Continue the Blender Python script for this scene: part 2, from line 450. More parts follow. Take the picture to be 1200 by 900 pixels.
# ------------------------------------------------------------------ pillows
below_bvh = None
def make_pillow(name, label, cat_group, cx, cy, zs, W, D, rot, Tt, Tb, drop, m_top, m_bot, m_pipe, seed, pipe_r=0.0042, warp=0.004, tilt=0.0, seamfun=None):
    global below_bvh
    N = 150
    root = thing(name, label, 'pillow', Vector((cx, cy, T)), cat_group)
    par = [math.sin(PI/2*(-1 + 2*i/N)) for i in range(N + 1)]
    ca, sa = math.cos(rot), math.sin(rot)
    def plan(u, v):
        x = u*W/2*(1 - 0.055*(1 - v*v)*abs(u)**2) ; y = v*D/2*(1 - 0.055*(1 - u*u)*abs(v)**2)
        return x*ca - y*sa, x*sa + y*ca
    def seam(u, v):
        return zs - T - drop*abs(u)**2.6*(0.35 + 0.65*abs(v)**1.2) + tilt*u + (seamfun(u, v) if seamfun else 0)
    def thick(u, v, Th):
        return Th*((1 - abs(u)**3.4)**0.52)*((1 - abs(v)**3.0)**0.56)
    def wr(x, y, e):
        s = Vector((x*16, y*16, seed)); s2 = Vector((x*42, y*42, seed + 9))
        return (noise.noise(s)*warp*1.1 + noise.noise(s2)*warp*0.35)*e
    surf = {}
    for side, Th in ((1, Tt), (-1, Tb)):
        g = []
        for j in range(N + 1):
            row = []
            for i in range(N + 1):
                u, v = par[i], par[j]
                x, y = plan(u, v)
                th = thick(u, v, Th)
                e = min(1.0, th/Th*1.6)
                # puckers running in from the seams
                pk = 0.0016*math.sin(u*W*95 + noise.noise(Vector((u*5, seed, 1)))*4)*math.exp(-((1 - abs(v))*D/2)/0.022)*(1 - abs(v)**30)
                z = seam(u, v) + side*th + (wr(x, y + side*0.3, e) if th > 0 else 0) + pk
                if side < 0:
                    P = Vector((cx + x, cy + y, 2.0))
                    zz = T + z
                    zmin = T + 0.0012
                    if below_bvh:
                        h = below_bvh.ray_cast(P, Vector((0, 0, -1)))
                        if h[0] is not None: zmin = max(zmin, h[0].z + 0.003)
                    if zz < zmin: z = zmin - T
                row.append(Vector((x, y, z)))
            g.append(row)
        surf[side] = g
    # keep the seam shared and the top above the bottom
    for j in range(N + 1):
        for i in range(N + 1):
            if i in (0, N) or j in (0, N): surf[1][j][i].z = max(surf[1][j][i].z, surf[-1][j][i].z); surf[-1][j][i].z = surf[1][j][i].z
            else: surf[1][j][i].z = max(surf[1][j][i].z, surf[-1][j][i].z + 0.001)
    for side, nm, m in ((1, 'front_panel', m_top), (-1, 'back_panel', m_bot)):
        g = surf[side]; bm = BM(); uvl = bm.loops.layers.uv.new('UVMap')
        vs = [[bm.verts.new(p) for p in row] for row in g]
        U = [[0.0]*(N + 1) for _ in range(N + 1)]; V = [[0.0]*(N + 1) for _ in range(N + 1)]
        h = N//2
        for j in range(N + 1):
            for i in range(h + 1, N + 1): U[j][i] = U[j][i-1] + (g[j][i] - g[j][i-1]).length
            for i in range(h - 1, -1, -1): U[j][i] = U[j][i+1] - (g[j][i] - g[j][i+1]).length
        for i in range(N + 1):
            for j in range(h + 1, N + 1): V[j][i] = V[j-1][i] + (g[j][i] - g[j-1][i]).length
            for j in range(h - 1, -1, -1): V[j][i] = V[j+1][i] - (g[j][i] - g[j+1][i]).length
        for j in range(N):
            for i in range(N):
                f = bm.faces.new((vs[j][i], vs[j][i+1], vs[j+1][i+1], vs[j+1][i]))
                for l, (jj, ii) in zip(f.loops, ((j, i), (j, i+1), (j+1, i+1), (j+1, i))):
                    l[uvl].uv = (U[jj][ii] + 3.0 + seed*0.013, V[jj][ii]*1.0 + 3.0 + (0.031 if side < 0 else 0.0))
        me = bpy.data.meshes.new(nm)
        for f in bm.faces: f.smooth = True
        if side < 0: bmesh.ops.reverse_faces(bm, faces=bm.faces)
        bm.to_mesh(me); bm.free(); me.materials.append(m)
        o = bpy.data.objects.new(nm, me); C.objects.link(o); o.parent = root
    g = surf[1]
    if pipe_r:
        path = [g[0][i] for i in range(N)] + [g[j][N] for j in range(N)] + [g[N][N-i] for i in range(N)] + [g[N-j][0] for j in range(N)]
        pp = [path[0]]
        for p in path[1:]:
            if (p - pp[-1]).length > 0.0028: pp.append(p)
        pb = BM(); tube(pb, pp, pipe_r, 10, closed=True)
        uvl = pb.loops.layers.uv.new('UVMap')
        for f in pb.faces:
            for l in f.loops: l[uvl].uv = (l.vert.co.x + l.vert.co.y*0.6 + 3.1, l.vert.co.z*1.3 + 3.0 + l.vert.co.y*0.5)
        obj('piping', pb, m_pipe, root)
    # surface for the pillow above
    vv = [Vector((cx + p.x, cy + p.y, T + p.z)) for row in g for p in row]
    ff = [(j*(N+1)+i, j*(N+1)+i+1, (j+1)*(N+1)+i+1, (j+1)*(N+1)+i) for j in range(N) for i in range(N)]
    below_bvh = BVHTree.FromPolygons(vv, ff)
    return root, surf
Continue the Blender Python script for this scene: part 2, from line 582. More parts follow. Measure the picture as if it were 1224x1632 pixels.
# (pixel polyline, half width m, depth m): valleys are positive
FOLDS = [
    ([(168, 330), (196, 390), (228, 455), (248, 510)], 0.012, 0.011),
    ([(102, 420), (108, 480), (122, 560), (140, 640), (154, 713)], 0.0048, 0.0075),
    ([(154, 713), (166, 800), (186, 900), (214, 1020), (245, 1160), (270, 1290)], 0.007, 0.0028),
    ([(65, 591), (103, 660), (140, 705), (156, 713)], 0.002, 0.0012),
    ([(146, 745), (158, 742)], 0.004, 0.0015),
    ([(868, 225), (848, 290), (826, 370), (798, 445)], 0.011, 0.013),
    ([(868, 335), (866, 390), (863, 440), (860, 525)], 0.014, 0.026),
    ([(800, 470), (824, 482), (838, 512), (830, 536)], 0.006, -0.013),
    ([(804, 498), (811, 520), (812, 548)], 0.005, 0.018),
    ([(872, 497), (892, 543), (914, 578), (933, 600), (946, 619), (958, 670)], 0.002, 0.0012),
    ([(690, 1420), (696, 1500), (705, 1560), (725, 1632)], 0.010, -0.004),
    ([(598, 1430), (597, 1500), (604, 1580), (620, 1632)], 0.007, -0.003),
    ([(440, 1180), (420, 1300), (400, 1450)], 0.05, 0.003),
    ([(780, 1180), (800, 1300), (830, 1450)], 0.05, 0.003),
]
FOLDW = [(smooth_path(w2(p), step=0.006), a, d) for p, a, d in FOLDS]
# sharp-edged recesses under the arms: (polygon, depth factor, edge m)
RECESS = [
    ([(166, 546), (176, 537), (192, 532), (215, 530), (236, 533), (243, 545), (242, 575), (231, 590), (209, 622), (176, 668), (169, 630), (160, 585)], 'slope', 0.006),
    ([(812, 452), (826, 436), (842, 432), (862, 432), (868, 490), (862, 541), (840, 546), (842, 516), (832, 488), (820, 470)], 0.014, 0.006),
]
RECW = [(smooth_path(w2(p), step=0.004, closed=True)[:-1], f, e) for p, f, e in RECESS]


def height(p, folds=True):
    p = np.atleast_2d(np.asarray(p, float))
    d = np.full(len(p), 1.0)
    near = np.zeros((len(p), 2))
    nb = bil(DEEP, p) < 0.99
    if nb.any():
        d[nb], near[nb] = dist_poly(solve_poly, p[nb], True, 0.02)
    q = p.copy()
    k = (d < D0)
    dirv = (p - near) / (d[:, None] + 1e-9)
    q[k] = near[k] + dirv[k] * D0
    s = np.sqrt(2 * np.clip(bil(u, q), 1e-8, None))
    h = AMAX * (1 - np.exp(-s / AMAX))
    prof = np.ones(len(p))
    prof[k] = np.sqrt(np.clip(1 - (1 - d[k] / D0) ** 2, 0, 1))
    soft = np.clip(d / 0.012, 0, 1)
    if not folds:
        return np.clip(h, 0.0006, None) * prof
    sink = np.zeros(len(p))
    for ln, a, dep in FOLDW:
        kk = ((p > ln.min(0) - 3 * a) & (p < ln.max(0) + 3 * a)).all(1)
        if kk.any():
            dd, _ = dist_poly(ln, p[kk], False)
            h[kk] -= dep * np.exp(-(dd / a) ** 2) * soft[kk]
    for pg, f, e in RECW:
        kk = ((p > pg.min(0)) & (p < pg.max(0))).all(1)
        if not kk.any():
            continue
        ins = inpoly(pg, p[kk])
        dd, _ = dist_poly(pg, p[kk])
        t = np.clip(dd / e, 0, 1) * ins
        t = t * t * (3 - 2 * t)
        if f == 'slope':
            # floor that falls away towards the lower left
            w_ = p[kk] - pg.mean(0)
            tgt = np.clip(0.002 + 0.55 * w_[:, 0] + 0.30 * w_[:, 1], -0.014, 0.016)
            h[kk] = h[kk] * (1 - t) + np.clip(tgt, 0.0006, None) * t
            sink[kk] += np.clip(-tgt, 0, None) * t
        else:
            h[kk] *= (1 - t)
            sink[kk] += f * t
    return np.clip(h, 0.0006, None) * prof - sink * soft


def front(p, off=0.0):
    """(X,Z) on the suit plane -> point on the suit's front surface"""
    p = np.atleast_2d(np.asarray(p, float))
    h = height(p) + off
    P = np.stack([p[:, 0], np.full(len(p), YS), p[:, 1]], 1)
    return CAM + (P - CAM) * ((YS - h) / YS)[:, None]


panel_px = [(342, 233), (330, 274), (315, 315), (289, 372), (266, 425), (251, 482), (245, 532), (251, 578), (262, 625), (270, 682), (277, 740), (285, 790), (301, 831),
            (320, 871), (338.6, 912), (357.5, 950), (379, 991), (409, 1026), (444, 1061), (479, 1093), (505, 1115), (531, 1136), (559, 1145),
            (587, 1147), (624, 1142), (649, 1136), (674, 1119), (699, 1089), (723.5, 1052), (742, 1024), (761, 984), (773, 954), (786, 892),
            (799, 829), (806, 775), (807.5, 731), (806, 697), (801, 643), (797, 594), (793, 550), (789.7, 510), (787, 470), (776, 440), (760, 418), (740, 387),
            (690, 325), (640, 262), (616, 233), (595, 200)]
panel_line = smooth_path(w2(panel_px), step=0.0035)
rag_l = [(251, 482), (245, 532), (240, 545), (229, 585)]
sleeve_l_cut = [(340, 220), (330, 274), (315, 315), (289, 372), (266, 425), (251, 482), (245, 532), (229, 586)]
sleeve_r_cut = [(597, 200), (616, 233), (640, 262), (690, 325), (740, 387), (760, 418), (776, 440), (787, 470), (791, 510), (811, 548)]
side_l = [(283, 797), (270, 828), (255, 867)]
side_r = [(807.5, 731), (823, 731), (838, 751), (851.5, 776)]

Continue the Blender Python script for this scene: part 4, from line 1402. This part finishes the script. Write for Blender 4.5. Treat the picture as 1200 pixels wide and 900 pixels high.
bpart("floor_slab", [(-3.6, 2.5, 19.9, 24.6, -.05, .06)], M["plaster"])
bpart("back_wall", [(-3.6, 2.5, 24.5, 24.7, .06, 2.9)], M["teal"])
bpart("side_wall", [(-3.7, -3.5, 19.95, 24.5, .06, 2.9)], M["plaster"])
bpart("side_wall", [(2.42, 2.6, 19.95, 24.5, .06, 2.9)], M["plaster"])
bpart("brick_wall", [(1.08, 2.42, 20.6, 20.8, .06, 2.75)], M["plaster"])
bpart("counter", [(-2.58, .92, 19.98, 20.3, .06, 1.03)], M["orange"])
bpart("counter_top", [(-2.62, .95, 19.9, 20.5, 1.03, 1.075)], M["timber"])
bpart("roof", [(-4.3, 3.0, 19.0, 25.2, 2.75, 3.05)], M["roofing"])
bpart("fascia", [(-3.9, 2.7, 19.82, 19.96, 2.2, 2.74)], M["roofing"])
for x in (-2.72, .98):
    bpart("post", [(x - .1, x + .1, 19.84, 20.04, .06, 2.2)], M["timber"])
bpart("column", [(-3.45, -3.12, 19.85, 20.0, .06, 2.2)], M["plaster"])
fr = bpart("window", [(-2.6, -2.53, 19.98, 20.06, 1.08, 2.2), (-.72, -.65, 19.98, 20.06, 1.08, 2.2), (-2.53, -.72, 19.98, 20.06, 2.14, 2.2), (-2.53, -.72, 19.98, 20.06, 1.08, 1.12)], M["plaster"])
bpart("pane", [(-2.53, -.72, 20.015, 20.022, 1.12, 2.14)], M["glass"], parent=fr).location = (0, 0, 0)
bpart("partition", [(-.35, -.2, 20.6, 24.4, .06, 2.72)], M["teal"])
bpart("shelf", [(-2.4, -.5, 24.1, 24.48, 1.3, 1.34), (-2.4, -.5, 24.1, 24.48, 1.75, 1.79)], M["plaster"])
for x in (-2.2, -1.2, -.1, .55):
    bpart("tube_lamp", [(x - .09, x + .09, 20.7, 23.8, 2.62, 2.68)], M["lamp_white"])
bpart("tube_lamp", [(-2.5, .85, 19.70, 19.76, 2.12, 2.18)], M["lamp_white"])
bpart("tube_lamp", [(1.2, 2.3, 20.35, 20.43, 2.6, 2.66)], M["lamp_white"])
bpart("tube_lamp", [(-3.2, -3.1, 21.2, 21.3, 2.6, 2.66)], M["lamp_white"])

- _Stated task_
Look through the entries and work out how many lines have the word "pixels" in them; reply with that number only.

- _Complete response_
3